Here's one passage that really touched me. Even though it's about a slum district in Nairobi, I feel like these words could easily apply to our ger districts as well. Perhaps this is an indication of the scope of his perspective that allowed him to distill the universal from a particular observation.
They go, either tempted by the mirage of employment, or frightened by an epidemic that has suddenly broken out nearby, or evicted by the owners of the clay huts and verandas, whom they were unable to pay for the space they occupied. Everything in their life is temporary, fluid, and frail. It exists and it doesn't exist. Even if it does exist—then for how long? This eternal uncertainty causes my neighbors to live in a perpetual state of alert, of unabating fear. They fled the poverty of the countryside and made their way to the city in the hope tha,t life would be better for them here. Those who succeeded in tracking down a cousin could count on some support, some help getting started. But many of these former peasants did not find any of their relations, or any fellow tribesmen. Often, they didn't even understand the language being spoken in the streets, didn't know how to ask about anything. Still, the force of the city absorbed them, its life became their only world, and by the next day already they were unable to extricate themselves from it.
"My Alleyway, 1967" from Ryszard Kapuściński's The Shadow of the Sun

The passage also reminded me of this another brilliant point by Edward Glaeser. Especially when discussing the issues of ger districts, it is essential to understand that those people are here because they find relatively better conditions in the cities. I wish the public discourse in Mongolia would explicitly acknowledge this fact.
The basic point here is that cities don’t make people poor. They attract poor people with economic opportunity, with a better social safety net, the ability to get around without a car for every adult. People are moving for a reason. It’s a terrible thing that there are so many poor people in the world, but it’s not a terrible thing that they have come to cities to try and make their lives better.
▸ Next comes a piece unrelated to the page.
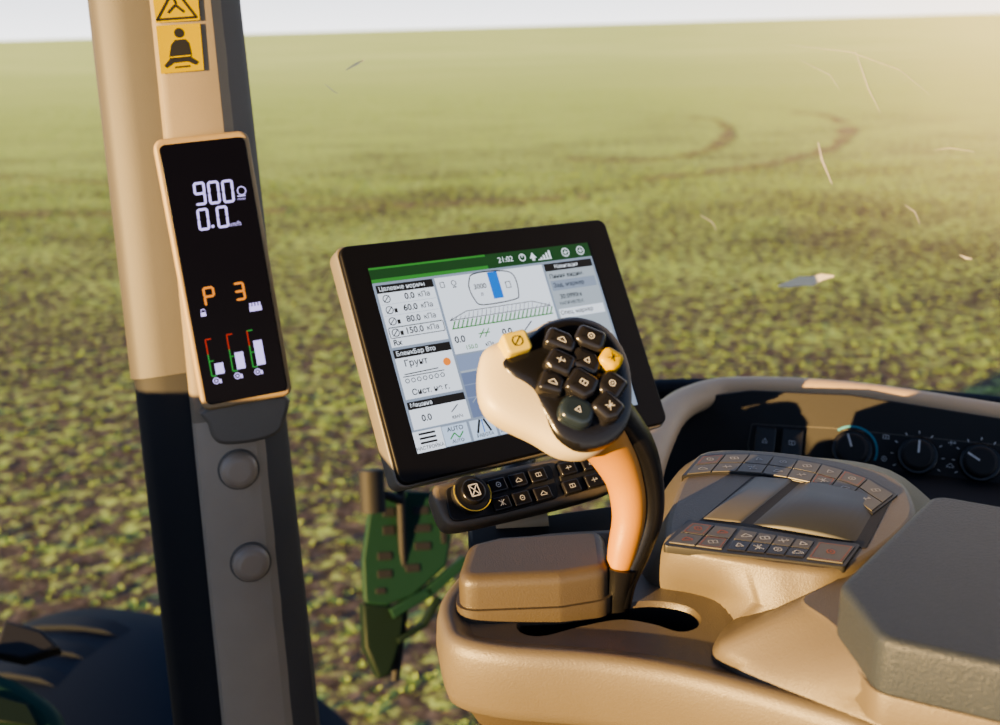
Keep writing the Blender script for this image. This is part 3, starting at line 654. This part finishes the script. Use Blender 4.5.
g.prism(rp([px(372,500),px(398,490),px(442,492),px(456,520),px(448,566),px(415,596),px(388,606),px(366,604),px(364,560)],.012),-.03,-.01,green,.004)
for u,v,a_,b_ in ((390,512,.022,.016),(390,530,.022,.016),(422,510,.030,.014),(424,528,.030,.014),(424,546,.030,.014),(386,556,.026,.014),(386,574,.026,.014),(414,568,.026,.014),(382,591,.018,.010),(445,532,.010,.04)):
    x,y=px(u,v); g.prism(rrect(a_,b_,.003,x,y),-.02,-.0085,rubber,.001)
mk('step_plate',g,Gf.M,root)
g=Geo(); g.prism([px(364,604),px(408,606),px(404,640),px(392,676),px(380,680),px(366,648)],-.05,-.01,greend,.006); bar([(395,612),(430,592),(465,562)],.018,green); bar([(440,600),(425,625),(400,640)],.010,greend); mk('lower_plate',g,Gf.M,root)
g=Geo(); g.sweep([W(400,480,1.76),W(405,600,1.76),W(395,680,1.76)],.008,rubber,10); g.sweep([W(440,520,1.78),W(470,500,1.78)],.01,rubber,10); g.sweep([W(470,600,1.78),W(480,690,1.78)],.008,rubber,10); mk('support_bar',g,Gf.M,root,True)
g=Geo(); g.sweep([W(371,470,1.7),W(373,512,1.7)],.022,rubber,16); g.sweep([W(372,490,1.72),W(400,500,1.74)],.008,rubber,8); mk('lamp_housing',g,Gf.M,root,True)

# ================= GROUND
gm=bpy.data.materials.new('field_soil'); gm.use_nodes=True; nt=gm.node_tree; b=nt.nodes['Principled BSDF']; b.inputs['Roughness'].default_value=1; b.inputs['Specular IOR Level'].default_value=.05
L=nt.links; tc=nt.nodes.new('ShaderNodeTexCoord')
def noise(sc,det=6,rough=.6,mp=None):
    n=nt.nodes.new('ShaderNodeTexNoise'); n.inputs['Scale'].default_value=sc; n.inputs['Detail'].default_value=det; n.inputs['Roughness'].default_value=rough
    L.new(mp or tc.outputs['Object'],n.inputs['Vector']); return n.outputs['Fac']
def ramp(f,stops):
    r=nt.nodes.new('ShaderNodeValToRGB'); L.new(f,r.inputs[0]); e=r.color_ramp.elements
    while len(e)<len(stops): e.new(.5)
    for k,(p,c) in enumerate(stops): e[k].position=p; e[k].color=(*c,1)
    return r.outputs[0]
def mixc(f,a,b_):
    m=nt.nodes.new('ShaderNodeMix'); m.data_type='RGBA'; L.new(f,m.inputs['Factor']); L.new(a,m.inputs['A']); L.new(b_,m.inputs['B']); return m.outputs['Result']
def mth(op,a,b_):
    m=nt.nodes.new('ShaderNodeMath'); m.operation=op; m.use_clamp=op=='ADD'
    for i,x in enumerate((a,b_)):
        if isinstance(x,(int,float)): m.inputs[i].default_value=x
        else: L.new(x,m.inputs[i])
    return m.outputs[0]
soil=ramp(noise(14),[(.3,(.035,.028,.024)),(.55,(.125,.098,.078)),(.75,(.30,.24,.185))])
leaf=ramp(noise(25),[(.3,(.28,.37,.10)),(.6,(.55,.66,.18)),(.8,(.80,.86,.34))])
sp=nt.nodes.new('ShaderNodeSeparateXYZ'); L.new(tc.outputs['Object'],sp.inputs[0])
mr=nt.nodes.new('ShaderNodeMapRange'); mr.inputs['From Min'].default_value=4; mr.inputs['From Max'].default_value=48; mr.inputs['To Min'].default_value=-.035; mr.inputs['To Max'].default_value=.18; L.new(sp.outputs['Y'],mr.inputs['Value'])
mp=nt.nodes.new('ShaderNodeMapping'); mp.inputs['Scale'].default_value=(.6,1,1); L.new(tc.outputs['Object'],mp.inputs['Vector'])
f=mth('ADD',mth('MULTIPLY',noise(8,4,.75),.75),mth('MULTIPLY',noise(.5,3,.6,mp.outputs[0]),.27)); f=mth('ADD',f,mr.outputs[0])
fac=ramp(f,[(.49,(0,0,0)),(.58,(1,1,1))])
col=mixc(fac,soil,leaf)
mr2=nt.nodes.new('ShaderNodeMapRange'); mr2.inputs['From Min'].default_value=18; mr2.inputs['From Max'].default_value=100; mr2.inputs['To Max'].default_value=.85; L.new(sp.outputs['Y'],mr2.inputs['Value'])
far_haze=ramp(noise(.06,4,.6,mp.outputs[0]),[(.35,(.64,.76,.24)),(.7,(.82,.90,.34))])  # pale colours for the distance, haze mixed into the ground colour
col=mixc(mr2.outputs[0],col,far_haze)
L.new(col,b.inputs['Base Color'])
bp=nt.nodes.new('ShaderNodeBump'); bp.inputs['Strength'].default_value=.35; bp.inputs['Distance'].default_value=.03; L.new(noise(10,8,.7),bp.inputs['Height']); L.new(bp.outputs[0],b.inputs['Normal'])
g=Geo(); g.add([(-1500,-30,0),(1500,-30,0),(1500,3000,0),(-1500,3000,0)],[[0,1,2,3]],gm,False); mk('field_ground',g,label='ploughed field with young green crop stretching to horizon',cat='field',kind='stuff')
lm=mat('seedling_leaf',(.27,.39,.10),.7,namt=.4,nscale=1.3)
N1,N2,N3=4200,11500,12000
ys=np.concatenate([np.sqrt(np.random.uniform(2.3**2,9**2,N1)),np.sqrt(np.random.uniform(81,20**2,N2)),np.sqrt(np.random.uniform(400,45**2,N3))])
xs=np.random.uniform(-.60,.60,len(ys))*ys*1.08+0
rd_=np.array([.95,.31]); rn_=np.array([-.31,.95]); a_=xs*rd_[0]+ys*rd_[1]; b_=xs*rn_[0]+ys*rn_[1]
b_=np.round(b_/.28)*.28+np.random.normal(0,.055,len(b_)); xs=a_*rd_[0]+b_*rn_[0]; ys=a_*rd_[1]+b_*rn_[1]
V=[];F=[]
for x,y in zip(xs,ys):
    if y<2.2 or (x<-.1 and y<3.2): continue
    nl=random.randint(4,5); a0=random.random()*6.28; s=random.uniform(.26,.58)*(1 if y<14 else 1.25)
    for k in range(nl):
        a=a0+6.28*k/nl+random.uniform(-.3,.3); l=s*random.uniform(.04,.075); wd=l*.30; e=random.uniform(.2,.9); c,sn=math.cos(a),math.sin(a); i=len(V)
        V+= [(x,y,.0),(x+c*l*.55-sn*wd,y+sn*l*.55+c*wd,l*.55*e+.004),(x+c*l,y+sn*l,l*e*.8),(x+c*l*.55+sn*wd,y+sn*l*.55-c*wd,l*.55*e+.004)]
        F.append([i,i+3,i+2,i+1])
me=bpy.data.meshes.new('crop_seedlings'); me.from_pydata(V,[],F); me.materials.append(lm); ob=bpy.data.objects.new('crop_seedlings',me); S.collection.objects.link(ob)
ob['kind']='stuff'; ob['label']='rows of young green crop seedlings growing in soil'; ob['category']='crop'
tm=mat('track_soil',(.24,.20,.11),1,namt=.5,nscale=6,spec=.05)
g=Geo()
def track(pts,wd):
    P=cr([Z(u,v,-H+.012) for u,v in pts],14,False); V=[]
    for i,p in enumerate(P):
        t=(P[min(i+1,len(P)-1)]-P[max(i-1,0)]); t.z=0; t.normalize(); nn=Vector((-t.y,t.x,0))*wd/2; V+=[p+nn*random.uniform(.2,1.5),p-nn*random.uniform(.2,1.5)]
    g.add(V,[[2*i,2*i+1,2*i+3,2*i+2] for i in range(len(P)-1) if random.random()>.2],tm,False)
track([(560,158),(640,160),(700,152),(728,138),(722,122),(690,116)],.42)
track([(640,180),(740,168),(820,152),(848,132),(830,116),(790,112)],.42)
track([(-20,214),(150,212),(350,208),(600,196)],.30)
track([(-20,175),(150,186),(280,196),(420,204)],.15)
mk('tyre_track',g,label='dark curved wheel ruts in the crop',cat='track',kind='stuff')

# cab roof, floor, and unseen cowl and seat added to cast shade
g=Geo(); g.prism([(-.8,-.40),(1.3,-.40),(1.3,.98),(.7,1.2),(.2,1.3),(-.25,1.2),(-.5,1.0),(-.8,.9)],H+.72,H+.80,beiged); mk('ceiling',g,kind='structure',label='beige cab roof lining',cat='ceiling')
g=Geo(); g.prism([(-1.1,-.9),(1.2,-.9),(1.2,.9),(.3,1.05),(-.2,.95),(-1.1,.8)],H-1.2,H-1.15,rubber); mk('floor',g,kind='structure',label='dark rubber cab floor mat',cat='floor')
g=Geo(); g.prism(rp([(-1.0,.20),(-.54,.20),(-.44,.56),(-.90,.68)],.05),H-1.15,H-.28,blackm,.03); mk('shade_cowl',g,label='unseen black cowl block added to shade the lower pillar',cat='shade block')  # out of view, added and sized to shade the lower pillar
sr=empty('shade_seat',Matrix.Translation((.25,.0,H-1.15)),'unseen dark seat added to shade the console front','seat')  # out of view, added and raised to shade the console front
SM=Matrix.Translation((.25,.0,H-1.15))
g=Geo(); g.prism(rp([(.06,.34),(-.10,-.12),(.42,-.28),(.56,.14)],.06),H-.58,H-.385,seatm,.03,4); mk('shade_seat_cushion',g,SM,sr,True)
g=Geo(); g.prism(rp([(.12,.15),(.06,-.08),(.36,-.16),(.42,.06)],.04),H-1.15,H-.58,blackm,.01); mk('shade_seat_base',g,SM,sr,True)

# ================= LIGHT
wd=bpy.data.worlds.new('world'); S.world=wd; wd.use_nodes=True; nt=wd.node_tree; bg=nt.nodes['Background']
tc=nt.nodes.new('ShaderNodeTexCoord'); sp=nt.nodes.new('ShaderNodeSeparateXYZ'); nt.links.new(tc.outputs['Generated'],sp.inputs[0])
r=nt.nodes.new('ShaderNodeValToRGB'); nt.links.new(sp.outputs['Z'],r.inputs[0]); e=r.color_ramp.elements
e[0].position=0; e[0].color=(2.0,2.0,2.05,1); e[1].position=.7; e[1].color=(.20,.33,.65,1); x=e.new(.10); x.color=(.66,.76,.95,1)
nt.links.new(r.outputs[0],bg.inputs[0]); bg.inputs[1].default_value=1.1
sl=bpy.data.lights.new('sun','SUN'); sl.energy=19; sl.color=(1,.64,.24); sl.angle=math.radians(.6)
so_=bpy.data.objects.new('sun',sl); S.collection.objects.link(so_); Ls=Vector((-.73,-.67,.13)).normalized(); so_.rotation_euler=Ls.to_track_quat('Z','Y').to_euler(); so_.location=(-3,-2,5)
Edward Glaeser - Triumph of the PPP: A Leading Urban Economist on Risks and Rewards

Or perhaps those people who discriminate recent migrants should read more carefully what the great David Simon recently said,
So what am I saying? Do you all need to move to Baltimore, or Mogadishu, or Karachi and flagellate yourselves because you happened to be born and raised and educated in better circumstance? Of course not. That’s not what this is about. No one’s asking for cheap, useless guilt here. No, this is about empathy, about a shared sense of humanity, about – and here it comes again – responsibility.